* WHAT TO PRODUCE *
Print the first line of the material below and each line after it, exactly as written, ending with the line that contains "return (a*k,k*(cP+b*sP),z)".

* TASK INPUTS *
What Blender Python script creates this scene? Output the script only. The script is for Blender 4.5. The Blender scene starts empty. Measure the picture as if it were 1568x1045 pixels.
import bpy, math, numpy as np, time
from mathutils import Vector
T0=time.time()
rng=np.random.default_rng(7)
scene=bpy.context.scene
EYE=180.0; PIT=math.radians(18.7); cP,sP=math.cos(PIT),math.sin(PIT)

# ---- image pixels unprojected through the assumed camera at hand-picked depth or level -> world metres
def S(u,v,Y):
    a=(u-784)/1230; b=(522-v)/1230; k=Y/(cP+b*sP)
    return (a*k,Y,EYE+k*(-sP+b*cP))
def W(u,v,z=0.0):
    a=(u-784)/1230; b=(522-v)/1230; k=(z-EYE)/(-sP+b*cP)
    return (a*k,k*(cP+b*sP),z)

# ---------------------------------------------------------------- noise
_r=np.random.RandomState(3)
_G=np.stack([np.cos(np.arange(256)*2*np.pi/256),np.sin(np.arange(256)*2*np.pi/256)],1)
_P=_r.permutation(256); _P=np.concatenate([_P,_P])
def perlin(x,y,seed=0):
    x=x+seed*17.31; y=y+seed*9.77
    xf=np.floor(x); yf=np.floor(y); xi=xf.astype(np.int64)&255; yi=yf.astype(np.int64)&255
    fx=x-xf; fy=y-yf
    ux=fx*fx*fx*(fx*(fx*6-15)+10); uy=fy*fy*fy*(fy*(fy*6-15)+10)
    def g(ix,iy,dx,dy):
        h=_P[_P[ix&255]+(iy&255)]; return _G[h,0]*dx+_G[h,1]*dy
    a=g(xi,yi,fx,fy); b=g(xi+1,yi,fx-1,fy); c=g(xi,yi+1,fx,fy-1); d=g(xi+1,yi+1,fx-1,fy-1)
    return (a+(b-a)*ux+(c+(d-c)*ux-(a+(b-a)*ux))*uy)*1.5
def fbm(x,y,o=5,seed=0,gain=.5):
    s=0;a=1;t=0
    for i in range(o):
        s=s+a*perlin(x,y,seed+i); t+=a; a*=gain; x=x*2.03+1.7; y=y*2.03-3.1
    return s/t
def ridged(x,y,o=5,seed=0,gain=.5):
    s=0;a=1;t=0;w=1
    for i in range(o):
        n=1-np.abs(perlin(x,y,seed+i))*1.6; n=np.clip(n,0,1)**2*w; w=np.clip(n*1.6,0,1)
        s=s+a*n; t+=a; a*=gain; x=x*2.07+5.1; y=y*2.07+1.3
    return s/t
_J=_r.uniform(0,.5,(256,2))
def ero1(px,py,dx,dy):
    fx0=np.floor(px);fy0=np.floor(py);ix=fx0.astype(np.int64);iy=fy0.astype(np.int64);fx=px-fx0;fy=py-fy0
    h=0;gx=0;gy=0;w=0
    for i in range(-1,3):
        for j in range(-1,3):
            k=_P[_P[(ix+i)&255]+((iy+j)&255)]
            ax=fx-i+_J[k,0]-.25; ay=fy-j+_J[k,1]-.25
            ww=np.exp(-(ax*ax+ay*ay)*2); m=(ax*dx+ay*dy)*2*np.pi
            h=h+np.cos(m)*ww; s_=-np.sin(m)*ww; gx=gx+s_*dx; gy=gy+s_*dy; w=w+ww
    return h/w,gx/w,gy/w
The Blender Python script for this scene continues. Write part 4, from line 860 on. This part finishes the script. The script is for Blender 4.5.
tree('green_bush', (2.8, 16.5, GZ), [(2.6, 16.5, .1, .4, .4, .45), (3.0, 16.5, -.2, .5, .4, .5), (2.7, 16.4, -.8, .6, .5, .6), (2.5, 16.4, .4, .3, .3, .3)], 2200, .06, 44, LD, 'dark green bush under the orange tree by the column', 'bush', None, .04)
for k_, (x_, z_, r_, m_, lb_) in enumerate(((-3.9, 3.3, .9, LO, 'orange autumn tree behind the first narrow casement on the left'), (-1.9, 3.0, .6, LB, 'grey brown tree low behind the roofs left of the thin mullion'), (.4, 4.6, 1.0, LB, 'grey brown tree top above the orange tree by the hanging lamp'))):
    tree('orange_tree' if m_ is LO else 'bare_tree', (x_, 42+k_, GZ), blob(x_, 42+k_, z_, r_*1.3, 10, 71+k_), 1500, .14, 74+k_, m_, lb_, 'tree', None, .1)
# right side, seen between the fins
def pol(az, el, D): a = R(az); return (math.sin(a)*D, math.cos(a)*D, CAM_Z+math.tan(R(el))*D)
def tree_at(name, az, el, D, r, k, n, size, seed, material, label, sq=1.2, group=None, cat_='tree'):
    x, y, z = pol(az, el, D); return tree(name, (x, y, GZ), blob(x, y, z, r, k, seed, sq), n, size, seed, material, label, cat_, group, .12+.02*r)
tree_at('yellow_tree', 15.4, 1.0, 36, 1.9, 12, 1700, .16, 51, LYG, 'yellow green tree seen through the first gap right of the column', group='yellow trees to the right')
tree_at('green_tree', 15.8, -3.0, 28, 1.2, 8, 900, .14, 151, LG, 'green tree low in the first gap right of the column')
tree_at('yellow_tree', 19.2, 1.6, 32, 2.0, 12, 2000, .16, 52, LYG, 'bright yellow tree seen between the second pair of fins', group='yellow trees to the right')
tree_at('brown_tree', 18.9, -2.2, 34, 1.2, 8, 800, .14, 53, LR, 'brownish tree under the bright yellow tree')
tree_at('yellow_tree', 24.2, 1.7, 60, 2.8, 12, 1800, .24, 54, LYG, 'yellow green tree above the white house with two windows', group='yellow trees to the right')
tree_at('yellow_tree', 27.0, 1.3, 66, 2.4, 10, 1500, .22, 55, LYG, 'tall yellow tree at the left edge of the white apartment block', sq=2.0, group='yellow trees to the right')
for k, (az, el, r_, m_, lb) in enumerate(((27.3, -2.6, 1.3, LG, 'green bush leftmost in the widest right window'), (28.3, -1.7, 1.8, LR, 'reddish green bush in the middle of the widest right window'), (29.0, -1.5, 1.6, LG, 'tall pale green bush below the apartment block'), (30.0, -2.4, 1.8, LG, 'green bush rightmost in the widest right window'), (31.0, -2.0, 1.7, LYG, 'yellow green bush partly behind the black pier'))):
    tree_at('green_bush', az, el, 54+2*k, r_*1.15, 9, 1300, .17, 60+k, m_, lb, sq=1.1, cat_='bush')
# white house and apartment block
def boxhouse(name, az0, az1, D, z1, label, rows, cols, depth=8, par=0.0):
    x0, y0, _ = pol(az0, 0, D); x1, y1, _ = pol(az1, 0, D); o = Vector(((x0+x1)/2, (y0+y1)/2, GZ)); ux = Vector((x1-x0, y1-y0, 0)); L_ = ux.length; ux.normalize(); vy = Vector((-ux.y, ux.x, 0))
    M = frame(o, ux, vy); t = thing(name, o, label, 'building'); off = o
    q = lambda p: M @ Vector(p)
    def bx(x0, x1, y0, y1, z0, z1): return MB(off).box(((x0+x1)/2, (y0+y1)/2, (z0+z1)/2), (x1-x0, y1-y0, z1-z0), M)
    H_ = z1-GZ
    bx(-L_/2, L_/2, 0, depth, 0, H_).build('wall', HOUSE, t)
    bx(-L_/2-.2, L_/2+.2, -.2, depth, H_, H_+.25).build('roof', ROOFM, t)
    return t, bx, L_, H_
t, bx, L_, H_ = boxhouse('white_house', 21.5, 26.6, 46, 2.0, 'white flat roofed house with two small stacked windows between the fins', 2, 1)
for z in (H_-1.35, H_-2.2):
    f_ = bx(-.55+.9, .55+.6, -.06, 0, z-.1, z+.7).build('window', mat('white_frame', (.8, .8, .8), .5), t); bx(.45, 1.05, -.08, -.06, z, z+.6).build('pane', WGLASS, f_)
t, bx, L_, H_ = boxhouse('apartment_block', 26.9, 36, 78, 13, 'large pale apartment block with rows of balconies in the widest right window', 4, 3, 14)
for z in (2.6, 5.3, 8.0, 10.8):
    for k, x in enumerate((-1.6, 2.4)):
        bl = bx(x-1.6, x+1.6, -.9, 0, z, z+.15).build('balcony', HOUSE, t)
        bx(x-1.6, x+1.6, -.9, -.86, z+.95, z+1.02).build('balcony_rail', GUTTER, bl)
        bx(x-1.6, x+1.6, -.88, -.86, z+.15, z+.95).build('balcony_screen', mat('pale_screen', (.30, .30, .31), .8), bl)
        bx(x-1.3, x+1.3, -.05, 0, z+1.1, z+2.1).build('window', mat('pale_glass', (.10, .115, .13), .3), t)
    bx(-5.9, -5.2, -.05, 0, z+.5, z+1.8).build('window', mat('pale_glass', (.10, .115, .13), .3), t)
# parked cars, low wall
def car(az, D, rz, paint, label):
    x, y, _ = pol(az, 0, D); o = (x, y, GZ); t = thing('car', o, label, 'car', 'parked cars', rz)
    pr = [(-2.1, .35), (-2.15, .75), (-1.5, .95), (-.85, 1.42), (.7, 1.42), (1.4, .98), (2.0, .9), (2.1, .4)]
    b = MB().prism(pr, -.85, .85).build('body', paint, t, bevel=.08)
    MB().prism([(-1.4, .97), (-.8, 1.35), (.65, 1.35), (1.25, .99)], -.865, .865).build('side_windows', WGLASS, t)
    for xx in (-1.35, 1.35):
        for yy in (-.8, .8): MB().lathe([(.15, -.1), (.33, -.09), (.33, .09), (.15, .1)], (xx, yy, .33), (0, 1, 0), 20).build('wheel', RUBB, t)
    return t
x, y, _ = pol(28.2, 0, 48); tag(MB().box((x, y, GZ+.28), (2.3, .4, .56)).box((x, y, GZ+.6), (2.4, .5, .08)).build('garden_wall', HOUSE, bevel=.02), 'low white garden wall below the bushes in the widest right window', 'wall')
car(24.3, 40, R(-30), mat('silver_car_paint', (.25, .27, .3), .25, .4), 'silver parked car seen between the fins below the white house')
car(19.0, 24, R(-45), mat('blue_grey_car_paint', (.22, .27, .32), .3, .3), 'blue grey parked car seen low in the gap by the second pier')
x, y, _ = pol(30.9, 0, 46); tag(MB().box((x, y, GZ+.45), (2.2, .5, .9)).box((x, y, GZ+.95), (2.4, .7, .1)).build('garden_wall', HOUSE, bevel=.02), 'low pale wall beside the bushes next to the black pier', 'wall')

* RESULT OF THIS EXERCISE *
What Blender Python script creates this scene? Output the script only. The script is for Blender 4.5. The Blender scene starts empty. Measure the picture as if it were 1568x1045 pixels.
import bpy, math, numpy as np, time
from mathutils import Vector
T0=time.time()
rng=np.random.default_rng(7)
scene=bpy.context.scene
EYE=180.0; PIT=math.radians(18.7); cP,sP=math.cos(PIT),math.sin(PIT)

# ---- image pixels unprojected through the assumed camera at hand-picked depth or level -> world metres
def S(u,v,Y):
    a=(u-784)/1230; b=(522-v)/1230; k=Y/(cP+b*sP)
    return (a*k,Y,EYE+k*(-sP+b*cP))
def W(u,v,z=0.0):
    a=(u-784)/1230; b=(522-v)/1230; k=(z-EYE)/(-sP+b*cP)
    return (a*k,k*(cP+b*sP),z)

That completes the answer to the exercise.